▶ DESCRIPTION OF THE TASK: Would you copy out the whole listing exactly as given?

▶ DATA SEGMENT:
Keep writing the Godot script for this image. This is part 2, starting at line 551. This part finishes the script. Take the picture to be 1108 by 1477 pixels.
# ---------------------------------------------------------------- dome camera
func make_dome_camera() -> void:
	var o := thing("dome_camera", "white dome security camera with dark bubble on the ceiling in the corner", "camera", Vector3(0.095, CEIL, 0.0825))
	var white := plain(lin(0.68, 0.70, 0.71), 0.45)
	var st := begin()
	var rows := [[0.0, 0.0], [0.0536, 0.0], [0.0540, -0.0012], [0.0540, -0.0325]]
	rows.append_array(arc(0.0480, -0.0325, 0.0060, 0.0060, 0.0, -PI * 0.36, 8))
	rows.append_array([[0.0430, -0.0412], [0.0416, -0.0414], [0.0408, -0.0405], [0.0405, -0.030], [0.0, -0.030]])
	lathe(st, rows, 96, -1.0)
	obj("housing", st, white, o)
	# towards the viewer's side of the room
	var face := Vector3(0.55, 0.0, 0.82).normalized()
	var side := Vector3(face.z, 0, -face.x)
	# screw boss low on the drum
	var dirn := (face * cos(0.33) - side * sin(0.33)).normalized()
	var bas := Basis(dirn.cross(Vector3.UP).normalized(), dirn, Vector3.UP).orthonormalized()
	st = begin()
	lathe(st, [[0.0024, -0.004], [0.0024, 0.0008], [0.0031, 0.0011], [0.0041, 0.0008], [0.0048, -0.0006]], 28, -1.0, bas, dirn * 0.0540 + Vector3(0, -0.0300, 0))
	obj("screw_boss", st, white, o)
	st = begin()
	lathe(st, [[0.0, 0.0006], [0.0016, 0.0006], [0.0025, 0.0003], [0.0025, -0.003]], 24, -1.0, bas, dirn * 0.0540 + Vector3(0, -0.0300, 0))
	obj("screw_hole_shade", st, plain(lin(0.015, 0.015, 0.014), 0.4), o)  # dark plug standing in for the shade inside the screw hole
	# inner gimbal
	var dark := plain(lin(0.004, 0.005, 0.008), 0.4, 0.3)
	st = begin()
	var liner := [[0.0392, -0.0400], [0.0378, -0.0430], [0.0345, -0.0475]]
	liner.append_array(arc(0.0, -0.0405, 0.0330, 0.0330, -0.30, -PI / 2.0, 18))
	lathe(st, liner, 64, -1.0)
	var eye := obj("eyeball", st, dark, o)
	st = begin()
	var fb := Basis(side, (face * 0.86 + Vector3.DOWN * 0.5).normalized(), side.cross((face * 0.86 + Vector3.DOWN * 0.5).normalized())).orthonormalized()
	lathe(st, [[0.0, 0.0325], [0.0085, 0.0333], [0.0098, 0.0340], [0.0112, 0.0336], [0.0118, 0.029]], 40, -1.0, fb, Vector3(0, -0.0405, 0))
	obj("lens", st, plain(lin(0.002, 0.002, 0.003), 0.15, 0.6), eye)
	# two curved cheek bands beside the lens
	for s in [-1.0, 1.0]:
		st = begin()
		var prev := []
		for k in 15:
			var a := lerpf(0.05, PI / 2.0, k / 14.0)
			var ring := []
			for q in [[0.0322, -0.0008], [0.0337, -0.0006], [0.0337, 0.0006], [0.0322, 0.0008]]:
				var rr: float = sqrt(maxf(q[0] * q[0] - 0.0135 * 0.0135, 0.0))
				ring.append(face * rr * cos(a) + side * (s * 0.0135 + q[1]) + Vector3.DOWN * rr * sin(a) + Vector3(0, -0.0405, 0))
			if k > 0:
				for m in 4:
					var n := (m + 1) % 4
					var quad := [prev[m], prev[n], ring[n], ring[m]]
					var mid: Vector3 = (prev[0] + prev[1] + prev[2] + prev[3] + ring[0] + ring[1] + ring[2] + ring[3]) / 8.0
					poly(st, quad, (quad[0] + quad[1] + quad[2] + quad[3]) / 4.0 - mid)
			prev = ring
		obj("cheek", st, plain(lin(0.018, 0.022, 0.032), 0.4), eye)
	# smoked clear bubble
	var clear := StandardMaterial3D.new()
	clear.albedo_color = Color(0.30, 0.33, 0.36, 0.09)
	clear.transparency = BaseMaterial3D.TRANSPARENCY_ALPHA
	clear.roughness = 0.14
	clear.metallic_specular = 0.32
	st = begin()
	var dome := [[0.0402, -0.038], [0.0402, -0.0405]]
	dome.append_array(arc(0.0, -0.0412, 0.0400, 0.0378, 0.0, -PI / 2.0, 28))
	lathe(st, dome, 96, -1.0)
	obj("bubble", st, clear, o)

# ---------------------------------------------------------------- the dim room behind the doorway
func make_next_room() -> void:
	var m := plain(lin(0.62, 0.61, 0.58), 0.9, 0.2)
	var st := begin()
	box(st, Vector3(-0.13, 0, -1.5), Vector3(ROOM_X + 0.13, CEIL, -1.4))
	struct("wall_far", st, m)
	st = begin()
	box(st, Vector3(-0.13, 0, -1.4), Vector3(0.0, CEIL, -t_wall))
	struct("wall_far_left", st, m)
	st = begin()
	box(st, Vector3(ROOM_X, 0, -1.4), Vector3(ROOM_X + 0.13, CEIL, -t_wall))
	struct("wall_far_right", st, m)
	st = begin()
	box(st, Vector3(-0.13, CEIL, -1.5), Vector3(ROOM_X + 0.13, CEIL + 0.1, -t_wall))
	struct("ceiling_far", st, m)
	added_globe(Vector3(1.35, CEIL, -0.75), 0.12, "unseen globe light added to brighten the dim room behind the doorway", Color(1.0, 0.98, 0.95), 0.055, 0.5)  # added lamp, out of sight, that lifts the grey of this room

▶ RESULT FOR THIS EXERCISE:
Keep writing the Godot script for this image. This is part 2, starting at line 551. This part finishes the script. Take the picture to be 1108 by 1477 pixels.
# ---------------------------------------------------------------- dome camera
func make_dome_camera() -> void:
	var o := thing("dome_camera", "white dome security camera with dark bubble on the ceiling in the corner", "camera", Vector3(0.095, CEIL, 0.0825))
	var white := plain(lin(0.68, 0.70, 0.71), 0.45)
	var st := begin()
	var rows := [[0.0, 0.0], [0.0536, 0.0], [0.0540, -0.0012], [0.0540, -0.0325]]
	rows.append_array(arc(0.0480, -0.0325, 0.0060, 0.0060, 0.0, -PI * 0.36, 8))
	rows.append_array([[0.0430, -0.0412], [0.0416, -0.0414], [0.0408, -0.0405], [0.0405, -0.030], [0.0, -0.030]])
	lathe(st, rows, 96, -1.0)
	obj("housing", st, white, o)
	# towards the viewer's side of the room
	var face := Vector3(0.55, 0.0, 0.82).normalized()
	var side := Vector3(face.z, 0, -face.x)
	# screw boss low on the drum
	var dirn := (face * cos(0.33) - side * sin(0.33)).normalized()
	var bas := Basis(dirn.cross(Vector3.UP).normalized(), dirn, Vector3.UP).orthonormalized()
	st = begin()
	lathe(st, [[0.0024, -0.004], [0.0024, 0.0008], [0.0031, 0.0011], [0.0041, 0.0008], [0.0048, -0.0006]], 28, -1.0, bas, dirn * 0.0540 + Vector3(0, -0.0300, 0))
	obj("screw_boss", st, white, o)
	st = begin()
	lathe(st, [[0.0, 0.0006], [0.0016, 0.0006], [0.0025, 0.0003], [0.0025, -0.003]], 24, -1.0, bas, dirn * 0.0540 + Vector3(0, -0.0300, 0))
	obj("screw_hole_shade", st, plain(lin(0.015, 0.015, 0.014), 0.4), o)  # dark plug standing in for the shade inside the screw hole
	# inner gimbal
	var dark := plain(lin(0.004, 0.005, 0.008), 0.4, 0.3)
	st = begin()
	var liner := [[0.0392, -0.0400], [0.0378, -0.0430], [0.0345, -0.0475]]
	liner.append_array(arc(0.0, -0.0405, 0.0330, 0.0330, -0.30, -PI / 2.0, 18))
	lathe(st, liner, 64, -1.0)
	var eye := obj("eyeball", st, dark, o)
	st = begin()
	var fb := Basis(side, (face * 0.86 + Vector3.DOWN * 0.5).normalized(), side.cross((face * 0.86 + Vector3.DOWN * 0.5).normalized())).orthonormalized()
	lathe(st, [[0.0, 0.0325], [0.0085, 0.0333], [0.0098, 0.0340], [0.0112, 0.0336], [0.0118, 0.029]], 40, -1.0, fb, Vector3(0, -0.0405, 0))
	obj("lens", st, plain(lin(0.002, 0.002, 0.003), 0.15, 0.6), eye)
	# two curved cheek bands beside the lens
	for s in [-1.0, 1.0]:
		st = begin()
		var prev := []
		for k in 15:
			var a := lerpf(0.05, PI / 2.0, k / 14.0)
			var ring := []
			for q in [[0.0322, -0.0008], [0.0337, -0.0006], [0.0337, 0.0006], [0.0322, 0.0008]]:
				var rr: float = sqrt(maxf(q[0] * q[0] - 0.0135 * 0.0135, 0.0))
				ring.append(face * rr * cos(a) + side * (s * 0.0135 + q[1]) + Vector3.DOWN * rr * sin(a) + Vector3(0, -0.0405, 0))
			if k > 0:
				for m in 4:
					var n := (m + 1) % 4
					var quad := [prev[m], prev[n], ring[n], ring[m]]
					var mid: Vector3 = (prev[0] + prev[1] + prev[2] + prev[3] + ring[0] + ring[1] + ring[2] + ring[3]) / 8.0
					poly(st, quad, (quad[0] + quad[1] + quad[2] + quad[3]) / 4.0 - mid)
			prev = ring
		obj("cheek", st, plain(lin(0.018, 0.022, 0.032), 0.4), eye)
	# smoked clear bubble
	var clear := StandardMaterial3D.new()
	clear.albedo_color = Color(0.30, 0.33, 0.36, 0.09)
	clear.transparency = BaseMaterial3D.TRANSPARENCY_ALPHA
	clear.roughness = 0.14
	clear.metallic_specular = 0.32
	st = begin()
	var dome := [[0.0402, -0.038], [0.0402, -0.0405]]
	dome.append_array(arc(0.0, -0.0412, 0.0400, 0.0378, 0.0, -PI / 2.0, 28))
	lathe(st, dome, 96, -1.0)
	obj("bubble", st, clear, o)

# ---------------------------------------------------------------- the dim room behind the doorway
func make_next_room() -> void:
	var m := plain(lin(0.62, 0.61, 0.58), 0.9, 0.2)
	var st := begin()
	box(st, Vector3(-0.13, 0, -1.5), Vector3(ROOM_X + 0.13, CEIL, -1.4))
	struct("wall_far", st, m)
	st = begin()
	box(st, Vector3(-0.13, 0, -1.4), Vector3(0.0, CEIL, -t_wall))
	struct("wall_far_left", st, m)
	st = begin()
	box(st, Vector3(ROOM_X, 0, -1.4), Vector3(ROOM_X + 0.13, CEIL, -t_wall))
	struct("wall_far_right", st, m)
	st = begin()
	box(st, Vector3(-0.13, CEIL, -1.5), Vector3(ROOM_X + 0.13, CEIL + 0.1, -t_wall))
	struct("ceiling_far", st, m)
	added_globe(Vector3(1.35, CEIL, -0.75), 0.12, "unseen globe light added to brighten the dim room behind the doorway", Color(1.0, 0.98, 0.95), 0.055, 0.5)  # added lamp, out of sight, that lifts the grey of this room